Given instruction
Could you output each line of the data that follows exactly?

Data excerpt
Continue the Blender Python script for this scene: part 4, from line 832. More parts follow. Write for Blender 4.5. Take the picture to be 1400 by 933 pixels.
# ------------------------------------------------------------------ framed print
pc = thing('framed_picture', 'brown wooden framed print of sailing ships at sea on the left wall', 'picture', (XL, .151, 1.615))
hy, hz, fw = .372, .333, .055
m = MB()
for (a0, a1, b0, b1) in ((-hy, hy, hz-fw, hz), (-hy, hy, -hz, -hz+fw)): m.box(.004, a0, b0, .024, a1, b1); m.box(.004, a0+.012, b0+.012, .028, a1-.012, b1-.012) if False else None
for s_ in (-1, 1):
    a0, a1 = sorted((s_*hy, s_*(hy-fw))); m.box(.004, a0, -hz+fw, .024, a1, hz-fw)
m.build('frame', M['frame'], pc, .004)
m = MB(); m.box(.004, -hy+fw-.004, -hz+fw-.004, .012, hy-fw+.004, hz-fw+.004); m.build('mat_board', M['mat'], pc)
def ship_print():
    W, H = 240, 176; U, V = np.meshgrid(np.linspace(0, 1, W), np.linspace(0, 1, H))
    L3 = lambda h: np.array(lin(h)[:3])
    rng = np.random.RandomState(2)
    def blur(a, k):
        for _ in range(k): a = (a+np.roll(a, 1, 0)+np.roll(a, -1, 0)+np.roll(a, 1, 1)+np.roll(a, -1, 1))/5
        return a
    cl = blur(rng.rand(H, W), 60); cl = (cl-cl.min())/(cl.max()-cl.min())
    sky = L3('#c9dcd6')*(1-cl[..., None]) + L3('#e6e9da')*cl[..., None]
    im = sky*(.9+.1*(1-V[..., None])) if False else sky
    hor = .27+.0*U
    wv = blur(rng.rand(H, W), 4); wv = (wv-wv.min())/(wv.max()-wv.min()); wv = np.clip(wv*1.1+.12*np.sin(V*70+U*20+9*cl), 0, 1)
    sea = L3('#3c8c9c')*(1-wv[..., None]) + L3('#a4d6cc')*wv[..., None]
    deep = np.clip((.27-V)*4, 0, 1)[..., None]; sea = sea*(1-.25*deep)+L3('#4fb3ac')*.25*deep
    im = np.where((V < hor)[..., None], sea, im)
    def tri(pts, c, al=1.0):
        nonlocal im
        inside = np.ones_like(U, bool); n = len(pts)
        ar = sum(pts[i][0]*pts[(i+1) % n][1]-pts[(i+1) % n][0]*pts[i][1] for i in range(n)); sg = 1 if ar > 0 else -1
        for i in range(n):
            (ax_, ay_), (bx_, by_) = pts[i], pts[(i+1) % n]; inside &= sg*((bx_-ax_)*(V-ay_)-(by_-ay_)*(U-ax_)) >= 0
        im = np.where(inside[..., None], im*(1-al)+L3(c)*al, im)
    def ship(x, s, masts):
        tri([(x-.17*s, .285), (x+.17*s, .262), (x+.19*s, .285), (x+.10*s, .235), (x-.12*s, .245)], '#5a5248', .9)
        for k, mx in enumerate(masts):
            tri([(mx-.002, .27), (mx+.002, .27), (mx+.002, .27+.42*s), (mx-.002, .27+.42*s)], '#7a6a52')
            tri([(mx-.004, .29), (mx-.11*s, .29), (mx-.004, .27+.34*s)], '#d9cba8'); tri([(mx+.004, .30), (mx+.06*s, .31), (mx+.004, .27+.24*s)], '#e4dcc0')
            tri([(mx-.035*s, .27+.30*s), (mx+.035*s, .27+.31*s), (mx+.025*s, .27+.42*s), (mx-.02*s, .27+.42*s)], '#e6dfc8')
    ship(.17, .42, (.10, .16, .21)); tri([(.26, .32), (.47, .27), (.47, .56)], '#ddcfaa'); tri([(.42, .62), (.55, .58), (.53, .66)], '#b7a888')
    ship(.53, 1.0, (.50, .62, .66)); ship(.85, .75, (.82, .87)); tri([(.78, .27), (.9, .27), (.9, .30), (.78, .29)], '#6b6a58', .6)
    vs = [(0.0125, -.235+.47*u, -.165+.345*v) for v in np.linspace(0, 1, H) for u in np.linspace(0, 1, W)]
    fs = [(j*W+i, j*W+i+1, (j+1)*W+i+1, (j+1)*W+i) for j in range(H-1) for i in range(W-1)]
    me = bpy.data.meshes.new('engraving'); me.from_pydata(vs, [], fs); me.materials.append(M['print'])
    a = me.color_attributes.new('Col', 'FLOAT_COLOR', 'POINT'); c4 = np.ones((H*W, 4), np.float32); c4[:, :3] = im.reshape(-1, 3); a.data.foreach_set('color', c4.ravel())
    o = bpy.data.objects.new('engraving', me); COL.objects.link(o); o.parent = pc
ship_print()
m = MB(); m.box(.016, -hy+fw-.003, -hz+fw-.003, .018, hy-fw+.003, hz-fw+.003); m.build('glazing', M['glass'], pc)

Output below
Continue the Blender Python script for this scene: part 4, from line 832. More parts follow. Write for Blender 4.5. Take the picture to be 1400 by 933 pixels.
# ------------------------------------------------------------------ framed print
pc = thing('framed_picture', 'brown wooden framed print of sailing ships at sea on the left wall', 'picture', (XL, .151, 1.615))
hy, hz, fw = .372, .333, .055
m = MB()
for (a0, a1, b0, b1) in ((-hy, hy, hz-fw, hz), (-hy, hy, -hz, -hz+fw)): m.box(.004, a0, b0, .024, a1, b1); m.box(.004, a0+.012, b0+.012, .028, a1-.012, b1-.012) if False else None
for s_ in (-1, 1):
    a0, a1 = sorted((s_*hy, s_*(hy-fw))); m.box(.004, a0, -hz+fw, .024, a1, hz-fw)
m.build('frame', M['frame'], pc, .004)
m = MB(); m.box(.004, -hy+fw-.004, -hz+fw-.004, .012, hy-fw+.004, hz-fw+.004); m.build('mat_board', M['mat'], pc)
def ship_print():
    W, H = 240, 176; U, V = np.meshgrid(np.linspace(0, 1, W), np.linspace(0, 1, H))
    L3 = lambda h: np.array(lin(h)[:3])
    rng = np.random.RandomState(2)
    def blur(a, k):
        for _ in range(k): a = (a+np.roll(a, 1, 0)+np.roll(a, -1, 0)+np.roll(a, 1, 1)+np.roll(a, -1, 1))/5
        return a
    cl = blur(rng.rand(H, W), 60); cl = (cl-cl.min())/(cl.max()-cl.min())
    sky = L3('#c9dcd6')*(1-cl[..., None]) + L3('#e6e9da')*cl[..., None]
    im = sky*(.9+.1*(1-V[..., None])) if False else sky
    hor = .27+.0*U
    wv = blur(rng.rand(H, W), 4); wv = (wv-wv.min())/(wv.max()-wv.min()); wv = np.clip(wv*1.1+.12*np.sin(V*70+U*20+9*cl), 0, 1)
    sea = L3('#3c8c9c')*(1-wv[..., None]) + L3('#a4d6cc')*wv[..., None]
    deep = np.clip((.27-V)*4, 0, 1)[..., None]; sea = sea*(1-.25*deep)+L3('#4fb3ac')*.25*deep
    im = np.where((V < hor)[..., None], sea, im)
    def tri(pts, c, al=1.0):
        nonlocal im
        inside = np.ones_like(U, bool); n = len(pts)
        ar = sum(pts[i][0]*pts[(i+1) % n][1]-pts[(i+1) % n][0]*pts[i][1] for i in range(n)); sg = 1 if ar > 0 else -1
        for i in range(n):
            (ax_, ay_), (bx_, by_) = pts[i], pts[(i+1) % n]; inside &= sg*((bx_-ax_)*(V-ay_)-(by_-ay_)*(U-ax_)) >= 0
        im = np.where(inside[..., None], im*(1-al)+L3(c)*al, im)
    def ship(x, s, masts):
        tri([(x-.17*s, .285), (x+.17*s, .262), (x+.19*s, .285), (x+.10*s, .235), (x-.12*s, .245)], '#5a5248', .9)
        for k, mx in enumerate(masts):
            tri([(mx-.002, .27), (mx+.002, .27), (mx+.002, .27+.42*s), (mx-.002, .27+.42*s)], '#7a6a52')
            tri([(mx-.004, .29), (mx-.11*s, .29), (mx-.004, .27+.34*s)], '#d9cba8'); tri([(mx+.004, .30), (mx+.06*s, .31), (mx+.004, .27+.24*s)], '#e4dcc0')
            tri([(mx-.035*s, .27+.30*s), (mx+.035*s, .27+.31*s), (mx+.025*s, .27+.42*s), (mx-.02*s, .27+.42*s)], '#e6dfc8')
    ship(.17, .42, (.10, .16, .21)); tri([(.26, .32), (.47, .27), (.47, .56)], '#ddcfaa'); tri([(.42, .62), (.55, .58), (.53, .66)], '#b7a888')
    ship(.53, 1.0, (.50, .62, .66)); ship(.85, .75, (.82, .87)); tri([(.78, .27), (.9, .27), (.9, .30), (.78, .29)], '#6b6a58', .6)
    vs = [(0.0125, -.235+.47*u, -.165+.345*v) for v in np.linspace(0, 1, H) for u in np.linspace(0, 1, W)]
    fs = [(j*W+i, j*W+i+1, (j+1)*W+i+1, (j+1)*W+i) for j in range(H-1) for i in range(W-1)]
    me = bpy.data.meshes.new('engraving'); me.from_pydata(vs, [], fs); me.materials.append(M['print'])
    a = me.color_attributes.new('Col', 'FLOAT_COLOR', 'POINT'); c4 = np.ones((H*W, 4), np.float32); c4[:, :3] = im.reshape(-1, 3); a.data.foreach_set('color', c4.ravel())
    o = bpy.data.objects.new('engraving', me); COL.objects.link(o); o.parent = pc
ship_print()
m = MB(); m.box(.016, -hy+fw-.003, -hz+fw-.003, .018, hy-fw+.003, hz-fw+.003); m.build('glazing', M['glass'], pc)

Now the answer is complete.